A leading retailer and global CPG manufacturer jointly redesigned their annual planning and trade promotion model to address declining ROI, fragmented calendars, and misaligned incentives.
Traditional joint business planning (JBP) relied on backward-looking assumptions and siloed decision-making, limiting growth and execution consistency. The partners implemented a next-generation, integrated planning approach anchored in shared data, aligned KPIs, and forward-looking analytics.
A unified planning platform combined retailer POS, loyalty, and inventory data with the manufacturer’s trade, media, and supply inputs. Joint teams developed scenario-based plans linking assortment, pricing, promotion, and media to clearly defined shopper missions and category growth roles.
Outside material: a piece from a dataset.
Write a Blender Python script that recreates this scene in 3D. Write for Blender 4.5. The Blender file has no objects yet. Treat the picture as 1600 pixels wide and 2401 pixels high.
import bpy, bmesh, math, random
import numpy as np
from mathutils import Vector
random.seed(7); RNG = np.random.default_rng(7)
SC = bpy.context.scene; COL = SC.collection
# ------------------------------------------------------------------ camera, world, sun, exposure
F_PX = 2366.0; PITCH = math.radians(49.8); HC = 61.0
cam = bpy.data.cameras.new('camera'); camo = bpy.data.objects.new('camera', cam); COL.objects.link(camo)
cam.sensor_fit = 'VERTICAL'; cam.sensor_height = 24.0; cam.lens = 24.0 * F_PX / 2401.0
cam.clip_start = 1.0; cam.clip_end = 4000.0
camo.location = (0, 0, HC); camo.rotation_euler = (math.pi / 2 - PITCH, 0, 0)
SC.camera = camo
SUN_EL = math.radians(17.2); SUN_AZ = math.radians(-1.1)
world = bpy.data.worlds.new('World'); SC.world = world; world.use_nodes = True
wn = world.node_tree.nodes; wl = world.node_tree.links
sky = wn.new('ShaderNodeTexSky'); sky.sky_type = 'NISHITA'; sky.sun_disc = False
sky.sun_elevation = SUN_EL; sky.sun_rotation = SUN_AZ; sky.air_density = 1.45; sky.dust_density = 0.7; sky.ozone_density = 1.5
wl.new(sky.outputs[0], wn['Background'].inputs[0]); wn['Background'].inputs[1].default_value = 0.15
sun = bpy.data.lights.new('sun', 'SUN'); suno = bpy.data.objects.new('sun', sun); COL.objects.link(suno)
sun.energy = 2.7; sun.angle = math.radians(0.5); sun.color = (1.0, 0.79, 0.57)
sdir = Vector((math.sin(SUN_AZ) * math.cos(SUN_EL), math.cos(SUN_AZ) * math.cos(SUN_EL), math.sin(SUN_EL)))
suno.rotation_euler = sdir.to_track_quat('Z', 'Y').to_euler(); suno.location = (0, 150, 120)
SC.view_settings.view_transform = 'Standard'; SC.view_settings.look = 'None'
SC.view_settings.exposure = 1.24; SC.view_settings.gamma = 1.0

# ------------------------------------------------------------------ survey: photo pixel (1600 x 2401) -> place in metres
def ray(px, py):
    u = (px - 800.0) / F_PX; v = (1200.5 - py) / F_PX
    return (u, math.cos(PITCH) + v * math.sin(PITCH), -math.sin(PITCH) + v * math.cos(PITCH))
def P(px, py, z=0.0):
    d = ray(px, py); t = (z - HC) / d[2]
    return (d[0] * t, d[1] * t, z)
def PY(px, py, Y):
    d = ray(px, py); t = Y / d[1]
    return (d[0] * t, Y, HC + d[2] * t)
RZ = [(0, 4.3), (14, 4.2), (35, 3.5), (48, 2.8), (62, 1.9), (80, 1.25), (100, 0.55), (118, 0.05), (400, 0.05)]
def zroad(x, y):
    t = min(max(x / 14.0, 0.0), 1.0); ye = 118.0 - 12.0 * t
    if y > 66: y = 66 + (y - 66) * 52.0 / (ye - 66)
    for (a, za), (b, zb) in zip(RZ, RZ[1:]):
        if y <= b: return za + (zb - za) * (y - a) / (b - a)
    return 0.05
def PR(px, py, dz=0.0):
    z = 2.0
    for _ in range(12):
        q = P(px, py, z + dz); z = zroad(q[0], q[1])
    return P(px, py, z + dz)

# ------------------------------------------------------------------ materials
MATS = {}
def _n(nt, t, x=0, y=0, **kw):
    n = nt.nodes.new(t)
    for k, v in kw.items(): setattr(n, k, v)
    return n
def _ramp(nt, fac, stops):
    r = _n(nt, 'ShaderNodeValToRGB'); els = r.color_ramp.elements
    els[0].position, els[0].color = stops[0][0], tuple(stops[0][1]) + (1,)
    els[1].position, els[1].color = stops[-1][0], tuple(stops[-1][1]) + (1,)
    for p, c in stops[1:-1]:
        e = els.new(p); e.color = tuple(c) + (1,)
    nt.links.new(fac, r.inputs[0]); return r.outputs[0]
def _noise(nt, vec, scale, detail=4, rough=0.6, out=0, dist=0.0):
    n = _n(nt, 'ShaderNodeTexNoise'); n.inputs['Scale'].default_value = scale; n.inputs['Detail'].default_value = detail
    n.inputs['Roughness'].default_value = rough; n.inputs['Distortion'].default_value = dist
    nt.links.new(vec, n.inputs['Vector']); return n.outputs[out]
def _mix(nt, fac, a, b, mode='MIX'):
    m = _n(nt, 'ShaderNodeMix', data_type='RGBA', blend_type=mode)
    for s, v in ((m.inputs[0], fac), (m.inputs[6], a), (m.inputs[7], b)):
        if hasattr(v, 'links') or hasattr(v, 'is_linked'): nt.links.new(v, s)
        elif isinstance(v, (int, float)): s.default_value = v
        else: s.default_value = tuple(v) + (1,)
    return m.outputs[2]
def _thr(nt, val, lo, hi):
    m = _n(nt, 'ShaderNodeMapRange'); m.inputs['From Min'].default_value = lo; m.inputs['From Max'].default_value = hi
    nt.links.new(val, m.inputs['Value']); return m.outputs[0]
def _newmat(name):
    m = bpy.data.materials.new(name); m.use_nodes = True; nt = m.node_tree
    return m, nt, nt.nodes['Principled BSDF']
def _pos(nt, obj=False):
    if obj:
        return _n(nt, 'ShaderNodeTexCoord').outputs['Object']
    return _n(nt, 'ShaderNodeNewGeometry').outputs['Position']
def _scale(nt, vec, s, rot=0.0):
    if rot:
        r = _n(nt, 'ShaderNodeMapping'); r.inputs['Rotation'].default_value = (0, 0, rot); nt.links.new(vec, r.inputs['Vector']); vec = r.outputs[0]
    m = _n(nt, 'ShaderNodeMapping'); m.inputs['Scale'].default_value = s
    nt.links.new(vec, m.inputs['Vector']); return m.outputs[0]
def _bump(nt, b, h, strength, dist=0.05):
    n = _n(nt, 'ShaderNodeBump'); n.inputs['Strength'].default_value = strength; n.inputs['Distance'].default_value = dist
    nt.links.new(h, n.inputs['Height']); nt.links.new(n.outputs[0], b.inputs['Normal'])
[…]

Promotion strategies shifted from event-based discounting to precision investment, targeting high-impact periods, segments, and channels.
Digital media and in-store activation were synchronized, while real-time dashboards enabled continuous performance tracking and rapid course correction. The results were material. Promotional ROI improved by 16 percent, category growth accelerated, and forecast accuracy increased, reducing supply volatility and improving on-shelf availability.
Trade spend was reallocated toward higher-return initiatives. More importantly, the partnership established a scalable, insight-driven annual planning model that aligns strategy, investment, and execution to deliver sustained joint value creation.